The dead or dying fuels mixed with fire poses an amplified hazard for firefighters, Williams said.

“The biggest overall risk is that these dead trees have an increased risk of falling — themselves and their limbs falling on firefighters,” she said.

But crews may have to trek into those dangerous patches of land if it means protecting nearby homes, Williams said.

Fire officials planned to set up containment lines along the fire’s southern flank to prevent it from reaching the groves of dead trees, but they’ll face headwinds to do it, according to the National Weather Service.

As is typical for the area, the light winds blowing north and northeast around the Ferguson fire Monday morning were expected to shift at night, when they will begin to push the fire southwest in the direction of Midpines, meteorologist Brian Ochs said.

Thus far, the fire has not damaged any structures. More than 100 buildings were threatened and evacuations remained in place in Briceburg, Cedar Lodge and Mariposa Pines north of Bear Clover.

Facing steep, inaccessible terrain in many spots, firefighters are attacking the flames directly where they can but are otherwise focusing on setting up defenses and contingency lines where they plan to make stands against the flames.

To reduce the fire danger, Pacific Gas & Electric Co. Sunday switched off power lines serving the area, affecting parts of Yosemite, El Portal and Foresta.

Braden Varney, a bulldozer operator with Cal Fire, died at the scene as crews fought the fire early Saturday, Cal Fire spokesman Scott McLean said.

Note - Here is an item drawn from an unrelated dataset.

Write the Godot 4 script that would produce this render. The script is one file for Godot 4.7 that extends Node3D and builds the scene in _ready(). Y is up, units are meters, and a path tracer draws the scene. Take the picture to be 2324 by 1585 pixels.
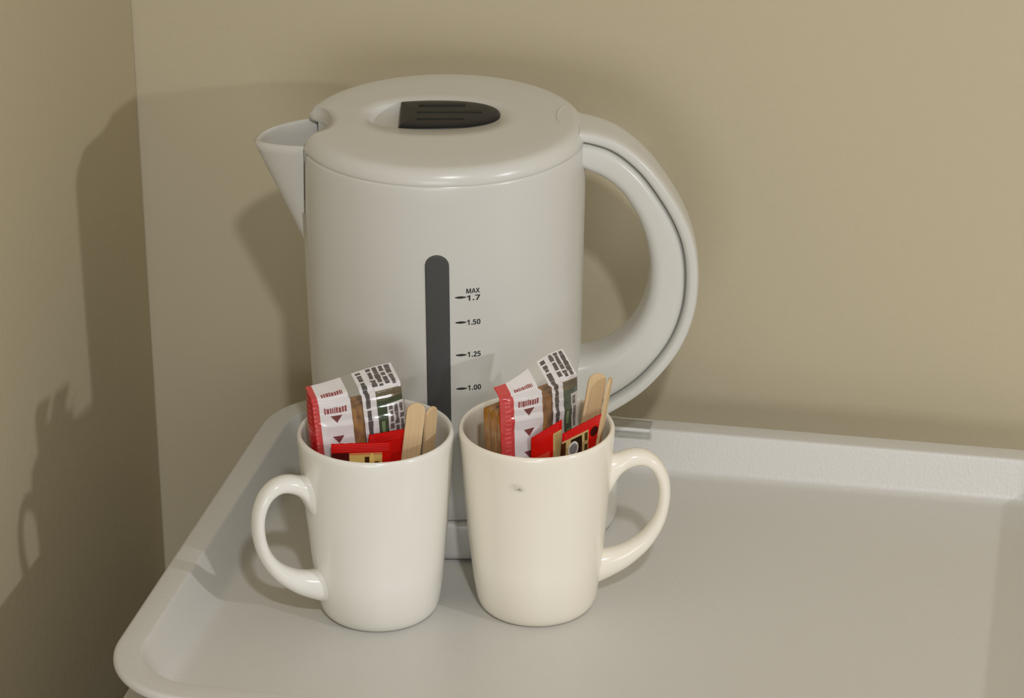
extends Node3D
# A white jug kettle and two mugs of drink sachets on a tray in the corner of a room.
# y = 0 is the floor of the tray; "e1" runs along the back wall, "e2" from the wall into the room.

const PSI := 0.20273
const WALL_A := -0.6015
const WALL_B := -1.696
const ROOM_A := 3.4
const ROOM_B := 2.6
const FLOOR_Y := -0.77
const CEIL_Y := 1.74
const KETTLE := Vector3(-0.0408, 0.0004, -1.5935)
const MUG_1 := Vector3(-0.0782, 0.0002, -1.4582)
const MUG_2 := Vector3(0.0139, 0.0002, -1.4634)
const LAMP_1 := Vector3(0.222, 1.66, 0.441)
const LAMP_2 := Vector3(1.67, 0.82, -0.206)
const LEVELS := [1.55, 1.05, 2.5]   # ceiling spot, floor lamp, window

var e1 := Vector3(cos(PSI), 0, sin(PSI))
var e2 := Vector3(-sin(PSI), 0, cos(PSI))
var used := {}
var M := {}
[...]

Varney, 36, of Mariposa, had served in Cal Fire’s Madera-Mariposa-Merced Unit for a decade. He left behind a wife and two young children, the agency said.

His bulldozer tumbled down a steep canyon while he was cutting vegetation to protect Jerseydale in case the fire moved in that direction, Cal Fire spokesman Jeremy Rahn said.

McLean said Varney’s death is still under investigation. Varney was working on the line with teams trying to contain the fire when he was killed, McLean said. The area where firefighters were working is generally inaccessible, with rough and steep terrain.